Supplied information
-- Start --

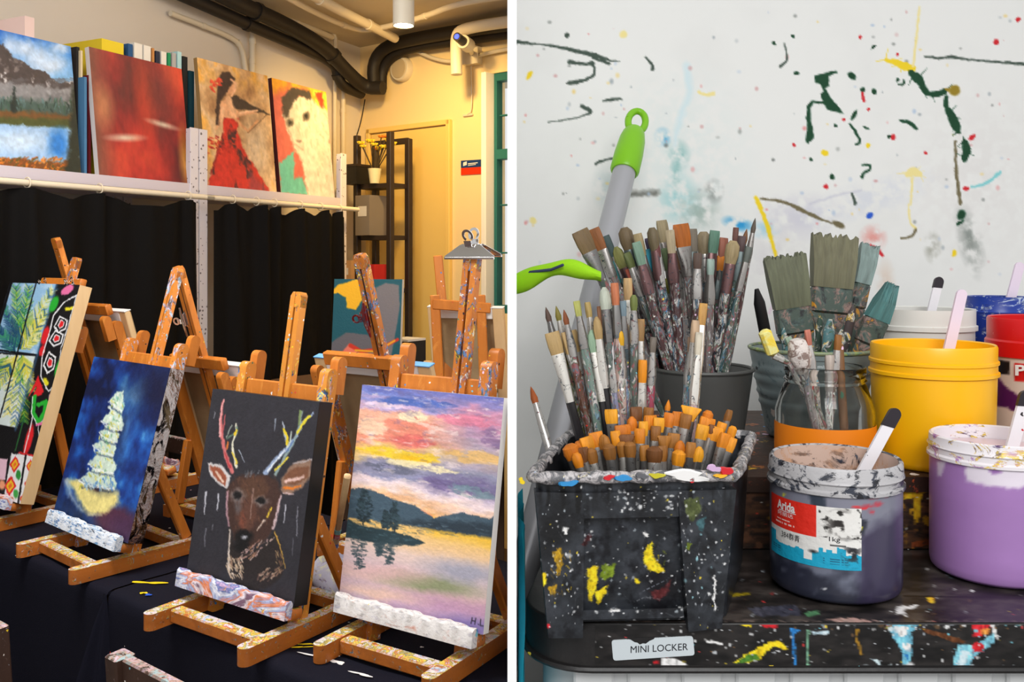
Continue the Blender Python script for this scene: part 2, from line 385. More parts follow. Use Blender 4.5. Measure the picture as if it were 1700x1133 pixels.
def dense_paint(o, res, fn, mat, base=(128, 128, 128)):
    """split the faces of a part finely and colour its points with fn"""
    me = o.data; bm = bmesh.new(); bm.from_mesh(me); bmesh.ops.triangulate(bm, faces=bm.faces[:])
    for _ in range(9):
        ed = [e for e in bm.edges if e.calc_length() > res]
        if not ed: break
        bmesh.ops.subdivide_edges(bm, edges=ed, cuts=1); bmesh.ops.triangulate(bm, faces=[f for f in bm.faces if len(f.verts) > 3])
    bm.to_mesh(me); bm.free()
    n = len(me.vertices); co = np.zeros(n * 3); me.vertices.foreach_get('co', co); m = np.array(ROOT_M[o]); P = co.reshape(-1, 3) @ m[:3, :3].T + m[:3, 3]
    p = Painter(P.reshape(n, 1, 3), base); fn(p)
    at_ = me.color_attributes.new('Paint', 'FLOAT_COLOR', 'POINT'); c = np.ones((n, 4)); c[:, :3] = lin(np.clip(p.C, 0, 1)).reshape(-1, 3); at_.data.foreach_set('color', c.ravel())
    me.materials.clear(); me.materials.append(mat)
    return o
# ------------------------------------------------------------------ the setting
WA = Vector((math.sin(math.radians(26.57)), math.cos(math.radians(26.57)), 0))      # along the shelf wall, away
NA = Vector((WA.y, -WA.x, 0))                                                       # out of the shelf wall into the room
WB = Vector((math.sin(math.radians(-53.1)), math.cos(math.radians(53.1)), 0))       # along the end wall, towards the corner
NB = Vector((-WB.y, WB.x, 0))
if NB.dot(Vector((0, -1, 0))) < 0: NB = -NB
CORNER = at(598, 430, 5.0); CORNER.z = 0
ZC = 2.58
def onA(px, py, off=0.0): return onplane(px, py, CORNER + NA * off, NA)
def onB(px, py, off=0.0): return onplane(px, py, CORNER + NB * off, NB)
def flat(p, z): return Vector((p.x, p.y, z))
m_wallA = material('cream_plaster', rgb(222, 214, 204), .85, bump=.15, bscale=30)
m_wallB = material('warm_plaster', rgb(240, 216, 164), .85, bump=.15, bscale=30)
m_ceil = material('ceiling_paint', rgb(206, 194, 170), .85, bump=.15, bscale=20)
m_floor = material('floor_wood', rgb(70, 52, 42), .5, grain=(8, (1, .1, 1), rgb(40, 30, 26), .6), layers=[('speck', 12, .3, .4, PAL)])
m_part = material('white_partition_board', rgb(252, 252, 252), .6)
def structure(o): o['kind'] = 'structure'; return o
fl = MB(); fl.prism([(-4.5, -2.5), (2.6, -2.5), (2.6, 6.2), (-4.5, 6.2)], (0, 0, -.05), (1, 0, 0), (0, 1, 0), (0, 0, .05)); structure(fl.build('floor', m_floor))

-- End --

Written task
Return the listing above unchanged, apart from dropping its pictures.

Result of the task
Continue the Blender Python script for this scene: part 2, from line 385. More parts follow. Use Blender 4.5. Measure the picture as if it were 1700x1133 pixels.
def dense_paint(o, res, fn, mat, base=(128, 128, 128)):
    """split the faces of a part finely and colour its points with fn"""
    me = o.data; bm = bmesh.new(); bm.from_mesh(me); bmesh.ops.triangulate(bm, faces=bm.faces[:])
    for _ in range(9):
        ed = [e for e in bm.edges if e.calc_length() > res]
        if not ed: break
        bmesh.ops.subdivide_edges(bm, edges=ed, cuts=1); bmesh.ops.triangulate(bm, faces=[f for f in bm.faces if len(f.verts) > 3])
    bm.to_mesh(me); bm.free()
    n = len(me.vertices); co = np.zeros(n * 3); me.vertices.foreach_get('co', co); m = np.array(ROOT_M[o]); P = co.reshape(-1, 3) @ m[:3, :3].T + m[:3, 3]
    p = Painter(P.reshape(n, 1, 3), base); fn(p)
    at_ = me.color_attributes.new('Paint', 'FLOAT_COLOR', 'POINT'); c = np.ones((n, 4)); c[:, :3] = lin(np.clip(p.C, 0, 1)).reshape(-1, 3); at_.data.foreach_set('color', c.ravel())
    me.materials.clear(); me.materials.append(mat)
    return o
# ------------------------------------------------------------------ the setting
WA = Vector((math.sin(math.radians(26.57)), math.cos(math.radians(26.57)), 0))      # along the shelf wall, away
NA = Vector((WA.y, -WA.x, 0))                                                       # out of the shelf wall into the room
WB = Vector((math.sin(math.radians(-53.1)), math.cos(math.radians(53.1)), 0))       # along the end wall, towards the corner
NB = Vector((-WB.y, WB.x, 0))
if NB.dot(Vector((0, -1, 0))) < 0: NB = -NB
CORNER = at(598, 430, 5.0); CORNER.z = 0
ZC = 2.58
def onA(px, py, off=0.0): return onplane(px, py, CORNER + NA * off, NA)
def onB(px, py, off=0.0): return onplane(px, py, CORNER + NB * off, NB)
def flat(p, z): return Vector((p.x, p.y, z))
m_wallA = material('cream_plaster', rgb(222, 214, 204), .85, bump=.15, bscale=30)
m_wallB = material('warm_plaster', rgb(240, 216, 164), .85, bump=.15, bscale=30)
m_ceil = material('ceiling_paint', rgb(206, 194, 170), .85, bump=.15, bscale=20)
m_floor = material('floor_wood', rgb(70, 52, 42), .5, grain=(8, (1, .1, 1), rgb(40, 30, 26), .6), layers=[('speck', 12, .3, .4, PAL)])
m_part = material('white_partition_board', rgb(252, 252, 252), .6)
def structure(o): o['kind'] = 'structure'; return o
fl = MB(); fl.prism([(-4.5, -2.5), (2.6, -2.5), (2.6, 6.2), (-4.5, 6.2)], (0, 0, -.05), (1, 0, 0), (0, 1, 0), (0, 0, .05)); structure(fl.build('floor', m_floor))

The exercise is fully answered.